══ RECORDED DATA

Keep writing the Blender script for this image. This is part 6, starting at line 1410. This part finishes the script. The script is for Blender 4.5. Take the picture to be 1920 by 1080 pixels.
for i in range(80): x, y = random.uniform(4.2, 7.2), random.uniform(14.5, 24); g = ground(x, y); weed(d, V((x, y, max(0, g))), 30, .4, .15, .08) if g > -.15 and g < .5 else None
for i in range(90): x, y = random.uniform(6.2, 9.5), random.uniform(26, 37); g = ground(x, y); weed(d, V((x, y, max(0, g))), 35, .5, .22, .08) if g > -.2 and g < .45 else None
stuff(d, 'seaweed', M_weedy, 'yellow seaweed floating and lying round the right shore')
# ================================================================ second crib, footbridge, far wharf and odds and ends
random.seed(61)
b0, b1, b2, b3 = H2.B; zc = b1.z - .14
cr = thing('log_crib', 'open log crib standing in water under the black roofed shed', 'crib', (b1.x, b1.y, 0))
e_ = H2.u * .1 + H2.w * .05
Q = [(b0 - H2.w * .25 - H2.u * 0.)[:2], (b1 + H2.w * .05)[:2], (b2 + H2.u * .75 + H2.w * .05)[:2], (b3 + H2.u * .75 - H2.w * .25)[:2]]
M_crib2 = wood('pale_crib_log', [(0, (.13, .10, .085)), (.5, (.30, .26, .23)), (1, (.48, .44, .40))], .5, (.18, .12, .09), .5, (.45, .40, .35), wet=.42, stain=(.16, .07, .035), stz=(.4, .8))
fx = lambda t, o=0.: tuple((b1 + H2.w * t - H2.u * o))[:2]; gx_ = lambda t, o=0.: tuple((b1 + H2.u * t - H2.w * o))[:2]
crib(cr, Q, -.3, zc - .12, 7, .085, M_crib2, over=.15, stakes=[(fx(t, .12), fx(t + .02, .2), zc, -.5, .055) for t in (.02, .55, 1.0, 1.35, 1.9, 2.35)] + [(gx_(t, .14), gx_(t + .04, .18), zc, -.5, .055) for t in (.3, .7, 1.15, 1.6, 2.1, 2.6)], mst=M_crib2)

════

**DIRECTIVE**
Repeat the data in its entirety, character for character.

**WRITTEN RESPONSE**
Keep writing the Blender script for this image. This is part 6, starting at line 1410. This part finishes the script. The script is for Blender 4.5. Take the picture to be 1920 by 1080 pixels.
for i in range(80): x, y = random.uniform(4.2, 7.2), random.uniform(14.5, 24); g = ground(x, y); weed(d, V((x, y, max(0, g))), 30, .4, .15, .08) if g > -.15 and g < .5 else None
for i in range(90): x, y = random.uniform(6.2, 9.5), random.uniform(26, 37); g = ground(x, y); weed(d, V((x, y, max(0, g))), 35, .5, .22, .08) if g > -.2 and g < .45 else None
stuff(d, 'seaweed', M_weedy, 'yellow seaweed floating and lying round the right shore')
# ================================================================ second crib, footbridge, far wharf and odds and ends
random.seed(61)
b0, b1, b2, b3 = H2.B; zc = b1.z - .14
cr = thing('log_crib', 'open log crib standing in water under the black roofed shed', 'crib', (b1.x, b1.y, 0))
e_ = H2.u * .1 + H2.w * .05
Q = [(b0 - H2.w * .25 - H2.u * 0.)[:2], (b1 + H2.w * .05)[:2], (b2 + H2.u * .75 + H2.w * .05)[:2], (b3 + H2.u * .75 - H2.w * .25)[:2]]
M_crib2 = wood('pale_crib_log', [(0, (.13, .10, .085)), (.5, (.30, .26, .23)), (1, (.48, .44, .40))], .5, (.18, .12, .09), .5, (.45, .40, .35), wet=.42, stain=(.16, .07, .035), stz=(.4, .8))
fx = lambda t, o=0.: tuple((b1 + H2.w * t - H2.u * o))[:2]; gx_ = lambda t, o=0.: tuple((b1 + H2.u * t - H2.w * o))[:2]
crib(cr, Q, -.3, zc - .12, 7, .085, M_crib2, over=.15, stakes=[(fx(t, .12), fx(t + .02, .2), zc, -.5, .055) for t in (.02, .55, 1.0, 1.35, 1.9, 2.35)] + [(gx_(t, .14), gx_(t + .04, .18), zc, -.5, .055) for t in (.3, .7, 1.15, 1.6, 2.1, 2.6)], mst=M_crib2)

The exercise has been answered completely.